Sono tutti fronti rispetto a cui una qualsiasi circostanza eccezionale può mettere in crisi il governo. La parte più preparata alla sostituzione di Renzi è comunque il mondo politico cattolico, che ha bisogno del pluralismo e della molteplicità delle voci come dell’ossigeno. Nell’ultimo scrutinio sui giudici costituzionali non è casuale che l’area più combattiva e più ribelle, che ha veramente messo in crisi il disegno di Renzi, non siano stati i Cinque Stelle, quanto i 100 parlamentari che hanno votato per Gaetano Piepoli. Il deputato centrista di Per l’Italia è espressione del cattolicesimo democratico.

 

Il cattolicesimo democratico come si situa rispetto agli attuali partiti?

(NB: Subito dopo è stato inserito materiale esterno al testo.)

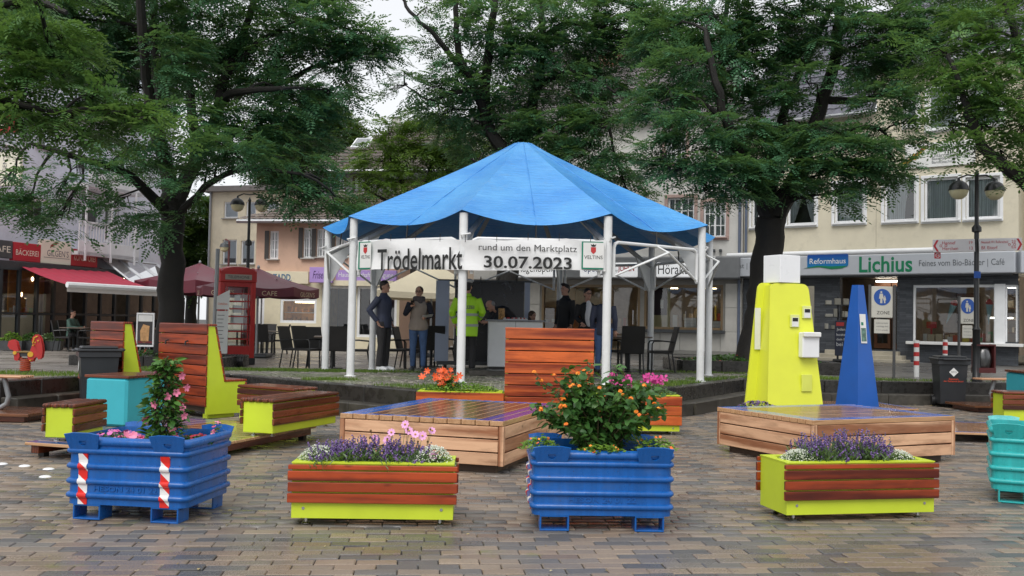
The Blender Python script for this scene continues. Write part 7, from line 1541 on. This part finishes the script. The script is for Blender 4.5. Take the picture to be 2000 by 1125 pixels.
parasol('burgundy cafe parasol half hidden behind the left locust trunk',385,34.5,1.4+(617-512)*34.5/1920,1.4+(617-549)*34.5/1920,2.15,BURG,('CAFE','GILGEN’S'),8,.42,.25,'burgundy cafe parasols'); parasol('burgundy cafe parasol right of the phone box',500,28.8,1.4+(620-523)*28.8/1920,1.4+(622-563)*28.8/1920,1.78,BURG,('CAFE','GILGEN’S'),8,.26,.05,'burgundy cafe parasols')
parasol('cream square market parasol behind the people under the pavilion',840,31,1.4+(629-512)*31/1920,1.4+(629-573)*31/1920,2.45,CREAMC,None,4,.2,PI/4+.12)
def cyclesign():
    p=at(1907,19.2); o=Vector((p.x,p.y,0))
    WS=M('sign white',s2l(205,203,205)[:3],.4,.04); RS=M('sign red',s2l(175,30,45)[:3],.45,.04)
    for px0,px1,py,tip,lines,lb,yo in ((1822,1904,479,-1,('Hennef','Herchen'),'left pointing red and white cycle route sign on the right street lamp',-.09),(1912,1996,477,1,('Neustadt W / Reiferscheid','Bf. Eitorf'),'right pointing red and white cycle route sign on the right street lamp',-.12)):
        a,b=D(px0,py,19.2+yo),D(px1,py,19.2+yo); w=b.x-a.x; h=.25; t=thing('direction_sign',lb,'sign',((a.x+b.x)/2,19.2+yo,a.z),0,'cycle route signs',rot=(0,R(-2.2),0))
        MB().box((0,0,0),(w,.02,h),0,.004).build('panel',WS,t); s=tip; pts=[(s*w/2*.995,0),(s*(w/2-.07),h/2-.012),(s*(w/2-.11),h/2-.012),(s*(w/2-.045),0),(s*(w/2-.11),-h/2+.012),(s*(w/2-.07),-h/2+.012)]
        MB().prism(pts,-.014,-.011).build('arrow',RS,t)
        for k,(x,z) in enumerate(((.0,.055),(.0,-.055))): text(lines[k],t,(-w*.28 if tip<0 else -w*.45,-.013,z),RS,h=.062 if len(lines[k])<12 else .05,align='LEFT',w=None if len(lines[k])<12 else w*.62)
        for k,nm in enumerate(('19','13') if tip<0 else ('23','0,6')): text(nm,t,(w*.44 if tip<0 else w*.30,-.013,(.055,-.055)[k]),RS,h=.06,align='RIGHT' if tip<0 else 'CENTER')
        for cx in (-.05,.05): MB().tube([(-s*-.0+(s*(w/2-.2))+cx+.022*math.cos(q*PI/5),-.013,-.0+.022*math.sin(q*PI/5)) for q in range(11)],.004,4).build('cycle_mark',RS,t)
    a=D(1831,499,19.15); t=thing('route_plate','small red plate with the number 15 below the cycle sign','sign',(a.x,a.y,a.z)); MB().box((0,0,0),(.12,.015,.12),0,.004).build('panel',RS,t); MB().tube([(.042*math.cos(k*PI/8),-.01,.042*math.sin(k*PI/8)) for k in range(17)],.005,4).build('ring',WS,t); text('15',t,(0,-.011,0),WS,h=.045)
    a=D(1906,537,19.1); tag(MB().box((a.x,a.y-.06,a.z),(.13,.01,.13),0,.003).build('blue_plate',M('sign blue',s2l(30,80,160)[:3],.4,.05)),'small blue plate on the right street lamp post','sign')
    a=D(1921,700,19.25); t=thing('litter_bin','dark red open litter bin with clear liner bag hung on the right street lamp','litter bin',(a.x,a.y,a.z-.28)); RB=M('dark red bin paint',(.10,.02,.02),.4,.2)
    m=MB(); 
    for x in (-.17,.17): m.box((x,0,.28),(.03,.22,.56))
    m.box((0,0,.05),(.37,.24,.10)); m.box((0,0,.54),(.37,.24,.03)); m.box((0,.1,.3),(.31,.02,.46)); m.build('frame',RB,t); MB().ell((0,-.02,.28),(.15,.10,.24),12,8).build('liner_bag',glassm('clear bag',(.5,.52,.52),.15,.3),t,True)
cyclesign()
def zone(label,px,Y,rz,two,zc,w=.42,h=.63):
    p=at(px,Y); t=thing('zone_sign',label,'sign',(p.x,p.y,p.z),R(rz),'pedestrian zone signs'); PO=M('dark sign post',(.07,.07,.07),.5,.2); 
    for x in ((-w/2-.03,w/2+.03) if two else (-w/2-.03,)): MB().tube([(x,0,-.02),(x,0,zc+h/2+.03)],.03,8).build('post',PO,t)
    MB().box((0,0,zc),(w,.03,h),0,.012).build('panel',M('faded sign white',s2l(196,193,182)[:3],.5,.06),t); SB=M('sign blue',s2l(38,78,150)[:3],.5,.08)
    MB().lathe([(.165,0),(.165,.004)],n=24).build('blue_disc',SB,t,loc=(0,-.016,zc+.10),rot=(PI/2,0,0)); m=MB()
    for x,z,s in ((-.02,0,1.),(.045,-.045,.62)):
        m.prism([(x+.02*s*math.cos(k*PI/4),zc+.10+z+.10*s+.02*s*math.sin(k*PI/4)) for k in range(8)],-.024,-.021); m.prism([(x-.03*s,zc+.10+z+.07*s),(x+.03*s,zc+.10+z+.07*s),(x+.045*s,zc+.10+z-.03*s),(x+.02*s,zc+.10+z-.03*s),(x+.022*s,zc+.1+z-.12*s),(x-.022*s,zc+.1+z-.12*s),(x-.02*s,zc+.10+z-.03*s),(x-.045*s,zc+.10+z-.03*s)],-.024,-.021)
    m.build('pedestrian_pictogram',M('faded sign white',(.5,.5,.5)),t,kind='stuff'); text('ZONE',t,(.02,-.017,zc-.21),INK,w=.25)
    MB().box((0,0,zc-h/2-.17),(w*.72,.025,.28),0,.008).build('sub_panel',M('faded sign white',(.5,.5,.5)),t)
    for k,s in enumerate(('Lieferverkehr','werktags frei','7-11 h erlaubt')): text(s,t,(0,-.014,zc-h/2-.10-.07*k),INKGREY,w=w*.55)
zone('pedestrian zone sign on two posts right of the blue obelisk',1722,19.6,-4,True,1.52); zone('pedestrian zone sign on one tilted post left of the right street lamp',1889,21.5,10,False,1.42,.34,.58)
for px,Y,lb in ((1790,21.0,'red and white banded bollard right of the zone sign'),(1846,23.8,'red and white banded bollard behind the right wheelie bin')):
    p=at(px,Y); t=thing('bollard',lb,'bollard',(p.x,p.y,p.z-.02),0,'red and white bollards'); h=.78
    MB().tube([(0,0,0),(0,0,h)],.055,12).build('post',WHITE,t,True,ang=30); 
    for k in range(3): MB().tube([(0,0,.25+.19*k),(0,0,.34+.19*k)],.057,12,False).build('red_band',RED,t,True)
def horse():
    p=G(43,728,ZP); p.y+=.1; t=thing('spring_rider','red rocking horse on a coil spring with yellow fittings','spring rider',(p.x,p.y,hz(p.x,p.y)),R(10)); t.scale=(.74,.74,.74)
    m=MB(); m.tube([(.105*math.cos(a*.6),.105*math.sin(a*.6),.02+.30*a/70) for a in range(71)],.018,6); m.build('spring',M('orange spring paint',s2l(170,70,40)[:3],.4,.1),t,True); MB().lathe([(.16,0),(.16,.02),(0,.025)],n=14).build('base_plate',DKGREY,t)
    HP=[(.10,.30),(.06,.22),(.10,.12),(.17,.10),(.20,.18),(.26,.22),(.30,.15),(.36,.20),(.38,.34),(.36,.48),(.33,.62),(.28,.70),(.22,.72),(.16,.66),(.14,.58),(.16,.50),(.13,.40)]
    TL=[(-.12,.34),(-.10,.22),(-.14,.12),(-.21,.14),(-.22,.26),(-.24,.36),(-.31,.38),(-.36,.46),(-.34,.56),(-.26,.60),(-.18,.55),(-.15,.44)]
    for y in (-.09,.06): MB().prism([(x,z+.14) for x,z in HP],y,y+.03).build('head_panel',RED,t); MB().prism([(x,z+.14) for x,z in TL],y,y+.03).build('tail_panel',RED,t)
    MB().box((-.02,0,.46),(.36,.20,.045),0,.015).build('seat',M('worn seat',s2l(130,105,60)[:3],.5,.2),t); MB().box((0,0,.40),(.42,.10,.08)).build('beam',DKGREY,t)
    YL=M('yellow plastic',s2l(215,165,50)[:3],.4,.05); 
    for x,z,r in ((.13,.41,.06),(-.2,.44,.04),(.28,.72,.018),(.22,.68,.015)): MB().tube([(x,-.115,z),(x,-.09,z)],r,14).build('disc',YL,t,True,ang=30)
    MB().tube([(.2,-.2,.62),(.2,.2,.62)],.015,8).build('handle_bar',YL,t); MB().tube([(.15,-.2,.28),(.15,.2,.28)],.014,8).build('foot_bar',YL,t); MB().tube([(.17,-.105,.66),(.2,-.105,.78),(.27,-.105,.82)],.015,6).build('mane',YL,t)
horse()
def aframe():
    p=at(282,28.2); t=thing('advertising_stand','white framed advertising stand showing an ice coffee poster beside the trunk','advertising stand',(p.x,p.y,p.z),R(4)); w,h=.50,.92
    m=MB(); 
    for c,d in (((0,0,.28+h),(w,.05,.05)),((0,0,.28),(w,.05,.05)),((-w/2+.02,0,.28+h/2),(.04,.05,h-.05)),((w/2-.02,0,.28+h/2),(.04,.05,h-.05))): m.box(c,d,0,.006)
    m.build('frame',WHITE2,t); po=MB().box((0,.0,.28+h/2),(w-.08,.02,h-.06)).build('poster',M('dark poster',s2l(52,50,52)[:3],.4,.4,scale=4),t); MB().box((0,-.012,.28+h*.86),(w-.1,.006,h*.2)).build('poster_header',PAPER,po); MB().prism([(-.12,.42),(-.02,.36),(.1,.42),(.12,.85),(-.06,.9),(-.14,.7)],-.016,-.012).build('poster_glass',M('caramel print',s2l(196,150,100)[:3],.5,.3,scale=8),po); MB().prism([(-.2,.36),(.2,.36),(.2,.42),(-.2,.42)],-.016,-.012).build('poster_strip',M('dark red print',s2l(110,30,40)[:3],.5,.1),po)
    for x in (-.13,0,.13): MB().tube([(x,0,.1),(x,0,.28)],.014,6).build('upright',GREY,t)
    MB().box((0,0,.05),(.62,.42,.07),0,.02).build('foot_plate',M('slate blue base',s2l(112,120,136)[:3],.5,.1),t)
    p=at(1636,28.3); t=thing('postcard_stand','tall postcard stand with filled racks beside the shop entrance','card stand',(p.x,p.y,p.z),R(-10)); MB().tube([(0,0,0),(0,0,1.9)],.03,8).build('post',BLKMET,t); MB().lathe([(.3,0),(.3,.03),(.05,.06)],n=14).build('base',BLKMET,t)
    for z in (1.05,1.4,1.75): MB().box((0,-.02,z-.1),(.75,.25,.02)).build('rack',BLKMET,t); goods(t,-.36,.36,-.04,z-.085,10,.24,'cards',_mc.get('pc') or _mc.setdefault('pc',petalm('card colours',s2l(120,116,104),s2l(196,192,180))))
    p=at(1650,26.6); t=thing('news_stand','slim dark poster board with white headlines beside the shop entrance','poster board',(p.x,p.y,p.z),R(-12)); MB().box((0,0,.72),(.52,.05,.95),0,.01).build('board',M('night blue board',(.02,.025,.05),.4,.1),t); MB().box((0,0,.12),(.6,.5,.06),0,.03).build('base',BLACK,t); MB().tube([(0,0,.1),(0,0,.3)],.03).build('stem',BLACK,t)
    MB().box((-.13,-.03,1.1),(.2,.006,.1)).build('red_logo',RED,t)
    for k,s in enumerate(('Jeden Tag','kostenlos','dein Markt','bei uns')): text(s,t,(-.02,-.028,.95-.13*k),PAPER,w=.4)
aframe()
def herbs():
    for k,(px,Y) in enumerate(((22,30.4),(60,30.8),(98,31.2))):
        p=at(px,Y); lb=('left','middle','right')[k]; t=thing('trough_planter','%s dark trough planter in front of the bakery glass'%lb,'planter',(p.x,p.y,p.z),R(8),'dark trough planters at the bakery'); m=MB(); m.loft([[(-.33,-.16,0),(.33,-.16,0),(.33,.16,0),(-.33,.16,0)],[(-.36,-.2,.30),(.36,-.2,.30),(.36,.2,.30),(-.36,.2,.30)],[(-.33,-.17,.30),(.33,-.17,.30),(.33,.17,.30),(-.33,.17,.30)],[(-.33,-.17,.24),(.33,-.17,.24),(.33,.17,.24),(-.33,.17,.24)]]); m.build('trough',DKGREY,t)
        creeper('%s green herbs in the dark trough planter at the bakery'%lb,(p.x,p.y,p.z+.25),.34,.2,.30,380,(LG2,LG1,LG3)[k],R(8),group='herbs in the trough planters',ls=.08)
herbs()
def fallen():
    P=[];Dd=[];S=[]
    for _ in range(260):
        y=rng.uniform(5.2,14); x=rng.uniform(-.55,.55)*y
        if y>edge_y(x)-.4: continue
        P.append((x,y,.006)); Dd.append(hv()); S.append(rng.uniform(.012,.035))
    for _ in range(420):
        x=rng.uniform(-9,10); y=edge_y(x)-rng.uniform(.33,.6); P.append((x,y,.006)); Dd.append(hv()); S.append(rng.uniform(.015,.04))
    o=scatter('fallen_leaves',None,lt(.5,.1,.05),P,Dd,S,leafm('fallen leaf',s2l(120,84,40),s2l(160,140,90),s2l(196,186,150),.5,.1),None,.25); o['kind']='stuff'
fallen()
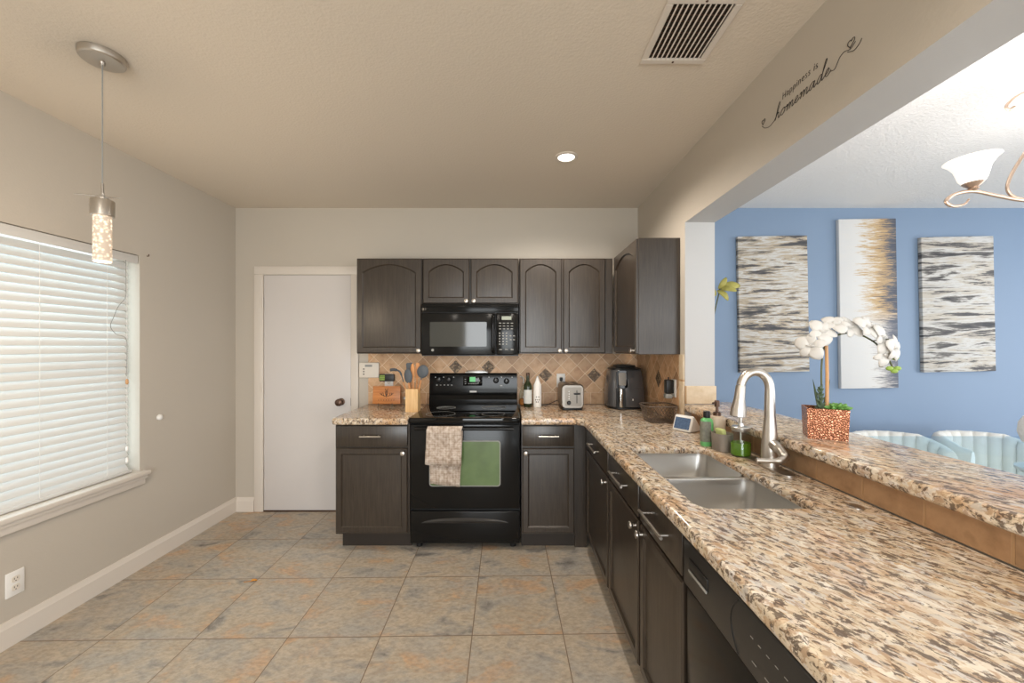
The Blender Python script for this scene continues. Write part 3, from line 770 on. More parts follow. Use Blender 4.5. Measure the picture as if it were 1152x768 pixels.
# ---- faucet
fc = thing('faucet', 'tall brushed nickel gooseneck pull-down faucet behind the sink', 'faucet', (1.036, 1.60, 0.915))
bm = B()
prism(bm, [(a, b) for a, b in rrect(-0.028, 0.028, -0.13, 0.13, 0.027)], 0.0005, 0.008)
obj('base_plate', bm, 'nickel', fc)
bm = B(); lathe(bm, [(0.032, 0.008), (0.0315, 0.03), (0.0305, 0.085), (0.0275, 0.12), (0.0235, 0.165), (0.0210, 0.20)], seg=24)
obj('body', bm, 'nickel', fc)
gd = Vector((-1, 0.10, 0)).normalized()
pts = [Vector((0, 0, 0.19)), Vector((0, 0, 0.30))]
R_ = 0.056
cz = 0.315
for k in range(0, 13):
    a = PI*k/12*0.93
    pts.append(Vector((0, 0, cz)) + gd*(R_ - R_*math.cos(a)) + Vector((0, 0, R_*math.sin(a)*1.25)))
e = pts[-1]
bm = B(); tube(bm, pts, [0.0205, 0.0180] + [0.0170]*13, 18)
obj('spout', bm, 'nickel', fc)
e2 = e + Vector((gd.x*0.012, gd.y*0.012, -0.125))
bm = B(); tube(bm, [e, e + (e2-e)*0.03, e + (e2-e)*0.45, e + (e2-e)*0.8, e2], [0.0165, 0.0180, 0.0205, 0.0285, 0.0295], 20)
sh = obj('spray_head', bm, 'nickel', fc)
bm = B(); tube(bm, [e2, e2 + (e2-e)*0.02], [0.025, 0.024], 20); obj('nozzle', bm, 'black_matte', sh)
bm = B(); tube(bm, catmull([(0.0, -0.012, 0.100), (0.002, -0.055, 0.086), (-0.004, -0.092, 0.064), (-0.040, -0.100, 0.056), (-0.105, -0.085, 0.054)], 6), [0.021]*6 + [0.017]*6 + [0.013]*6 + [0.009]*7, 12)
obj('lever', bm, 'nickel', fc)
# soap hole cover near the bar
bm = B(); lathe(bm, [(0.022, 0), (0.022, 0.003), (0.016, 0.005)], (0, 0, 0))
o = obj('hole_cover', bm, 'nickel', loc=(1.040, 1.205, 0.9153)); tag(o, 'small round metal disc set in the granite near the sink corner', 'hole cover')

# ================================================================== RANGE
rg = thing('electric_range', 'black glass-top electric range with a towel hung on its oven door', 'stove', (-0.324, 2.74, 0))
RX0, RX1 = -0.379, 0.379   # local
bm = B(); box(bm, RX0, RX1, 0.03, 0.63, 0.035, 0.90)
for x in (RX0+0.05, RX1-0.05):
    for y in (0.07, 0.58): cyl(bm, (x, y, 0), (x, y, 0.036), 0.02, seg=12)
obj('body', bm, 'black_matte', rg, smooth=0)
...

Tra i compiti del mondo cattolico in Italia c’è quello di garantire che la Chiesa in Italia abbia un interlocutore politico che sia tollerante e aperto rispetto alla pluralità delle voci. Questo è ancora più importante oggi rispetto al passato, quando la maggioranza del Paese era composta da cattolici. Ma anche in passato in cattolici hanno esercitato questo ruolo.

 

A che cosa si riferisce?

Non è un caso che il 25 luglio 1943 cadde il governo Mussolini, e quello stesso giorno fu stilato il manifesto di Camaldoli. Nell’agosto ’43 l’Azione Cattolica andò da Badoglio e offrì la sostituzione del personale dirigente fascista della pubblica amministrazione con quello cattolico. Poi non se ne fece nulla perché a settembre l’Italia si spaccò in due, ma resta il dato di fatto: la Chiesa era già pronta a fornire alla società italiana il personale di direzione politico-amministrativo.